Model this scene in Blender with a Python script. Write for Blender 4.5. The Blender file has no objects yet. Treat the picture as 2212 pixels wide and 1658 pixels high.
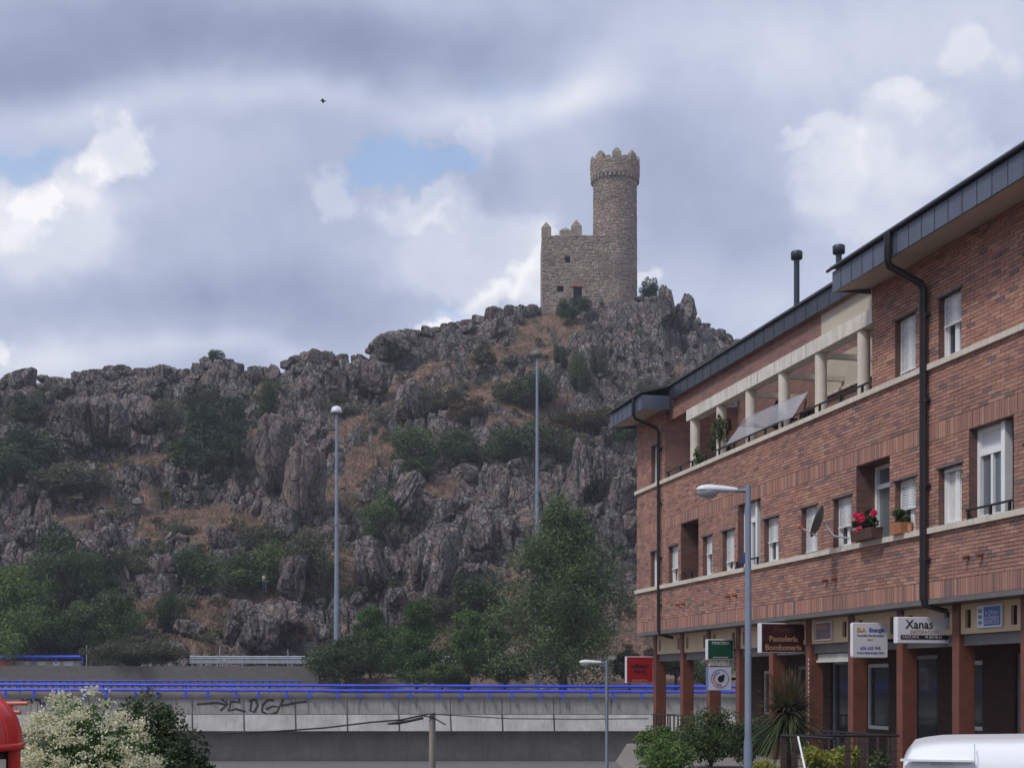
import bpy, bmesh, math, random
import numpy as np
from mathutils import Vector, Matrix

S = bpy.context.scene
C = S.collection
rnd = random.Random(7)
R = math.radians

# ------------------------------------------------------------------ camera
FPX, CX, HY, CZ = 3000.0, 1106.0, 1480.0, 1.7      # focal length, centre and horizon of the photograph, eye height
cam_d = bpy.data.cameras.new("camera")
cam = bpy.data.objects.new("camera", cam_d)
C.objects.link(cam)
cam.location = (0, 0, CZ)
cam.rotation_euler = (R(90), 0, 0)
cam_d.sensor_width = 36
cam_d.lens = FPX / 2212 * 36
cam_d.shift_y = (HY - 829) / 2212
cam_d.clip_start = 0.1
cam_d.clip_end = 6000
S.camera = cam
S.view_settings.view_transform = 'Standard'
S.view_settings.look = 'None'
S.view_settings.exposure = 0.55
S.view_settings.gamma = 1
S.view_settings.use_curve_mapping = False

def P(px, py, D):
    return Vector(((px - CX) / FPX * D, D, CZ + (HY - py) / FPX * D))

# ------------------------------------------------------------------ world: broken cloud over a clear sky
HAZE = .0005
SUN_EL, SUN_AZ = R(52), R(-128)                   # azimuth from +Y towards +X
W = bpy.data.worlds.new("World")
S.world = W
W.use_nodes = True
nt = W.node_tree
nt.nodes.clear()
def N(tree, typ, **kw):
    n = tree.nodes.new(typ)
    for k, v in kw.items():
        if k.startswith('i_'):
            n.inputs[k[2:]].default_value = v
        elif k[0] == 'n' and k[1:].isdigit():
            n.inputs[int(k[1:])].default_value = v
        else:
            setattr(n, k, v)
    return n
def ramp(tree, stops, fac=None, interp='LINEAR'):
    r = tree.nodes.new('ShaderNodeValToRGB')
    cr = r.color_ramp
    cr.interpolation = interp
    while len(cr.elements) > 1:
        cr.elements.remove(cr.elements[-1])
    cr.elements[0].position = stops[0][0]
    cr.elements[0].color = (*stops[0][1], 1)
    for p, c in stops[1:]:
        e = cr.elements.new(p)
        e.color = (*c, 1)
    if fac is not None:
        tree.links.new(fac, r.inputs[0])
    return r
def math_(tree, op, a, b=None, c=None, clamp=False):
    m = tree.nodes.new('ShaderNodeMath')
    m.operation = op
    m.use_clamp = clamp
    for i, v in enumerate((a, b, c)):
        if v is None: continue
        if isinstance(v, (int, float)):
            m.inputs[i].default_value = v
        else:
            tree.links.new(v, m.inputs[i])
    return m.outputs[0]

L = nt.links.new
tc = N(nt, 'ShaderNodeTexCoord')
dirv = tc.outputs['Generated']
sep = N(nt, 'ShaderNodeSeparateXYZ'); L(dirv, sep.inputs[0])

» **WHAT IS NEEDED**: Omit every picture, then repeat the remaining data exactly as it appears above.

» **WORKED ANSWER**:
Model this scene in Blender with a Python script. Write for Blender 4.5. The Blender file has no objects yet. Treat the picture as 2212 pixels wide and 1658 pixels high.
import bpy, bmesh, math, random
import numpy as np
from mathutils import Vector, Matrix

S = bpy.context.scene
C = S.collection
rnd = random.Random(7)
R = math.radians

# ------------------------------------------------------------------ camera
FPX, CX, HY, CZ = 3000.0, 1106.0, 1480.0, 1.7      # focal length, centre and horizon of the photograph, eye height
cam_d = bpy.data.cameras.new("camera")
cam = bpy.data.objects.new("camera", cam_d)
C.objects.link(cam)
cam.location = (0, 0, CZ)
cam.rotation_euler = (R(90), 0, 0)
cam_d.sensor_width = 36
cam_d.lens = FPX / 2212 * 36
cam_d.shift_y = (HY - 829) / 2212
cam_d.clip_start = 0.1
cam_d.clip_end = 6000
S.camera = cam
S.view_settings.view_transform = 'Standard'
S.view_settings.look = 'None'
S.view_settings.exposure = 0.55
S.view_settings.gamma = 1
S.view_settings.use_curve_mapping = False

def P(px, py, D):
    return Vector(((px - CX) / FPX * D, D, CZ + (HY - py) / FPX * D))

# ------------------------------------------------------------------ world: broken cloud over a clear sky
HAZE = .0005
SUN_EL, SUN_AZ = R(52), R(-128)                   # azimuth from +Y towards +X
W = bpy.data.worlds.new("World")
S.world = W
W.use_nodes = True
nt = W.node_tree
nt.nodes.clear()
def N(tree, typ, **kw):
    n = tree.nodes.new(typ)
    for k, v in kw.items():
        if k.startswith('i_'):
            n.inputs[k[2:]].default_value = v
        elif k[0] == 'n' and k[1:].isdigit():
            n.inputs[int(k[1:])].default_value = v
        else:
            setattr(n, k, v)
    return n
def ramp(tree, stops, fac=None, interp='LINEAR'):
    r = tree.nodes.new('ShaderNodeValToRGB')
    cr = r.color_ramp
    cr.interpolation = interp
    while len(cr.elements) > 1:
        cr.elements.remove(cr.elements[-1])
    cr.elements[0].position = stops[0][0]
    cr.elements[0].color = (*stops[0][1], 1)
    for p, c in stops[1:]:
        e = cr.elements.new(p)
        e.color = (*c, 1)
    if fac is not None:
        tree.links.new(fac, r.inputs[0])
    return r
def math_(tree, op, a, b=None, c=None, clamp=False):
    m = tree.nodes.new('ShaderNodeMath')
    m.operation = op
    m.use_clamp = clamp
    for i, v in enumerate((a, b, c)):
        if v is None: continue
        if isinstance(v, (int, float)):
            m.inputs[i].default_value = v
        else:
            tree.links.new(v, m.inputs[i])
    return m.outputs[0]

L = nt.links.new
tc = N(nt, 'ShaderNodeTexCoord')
dirv = tc.outputs['Generated']
sep = N(nt, 'ShaderNodeSeparateXYZ'); L(dirv, sep.inputs[0])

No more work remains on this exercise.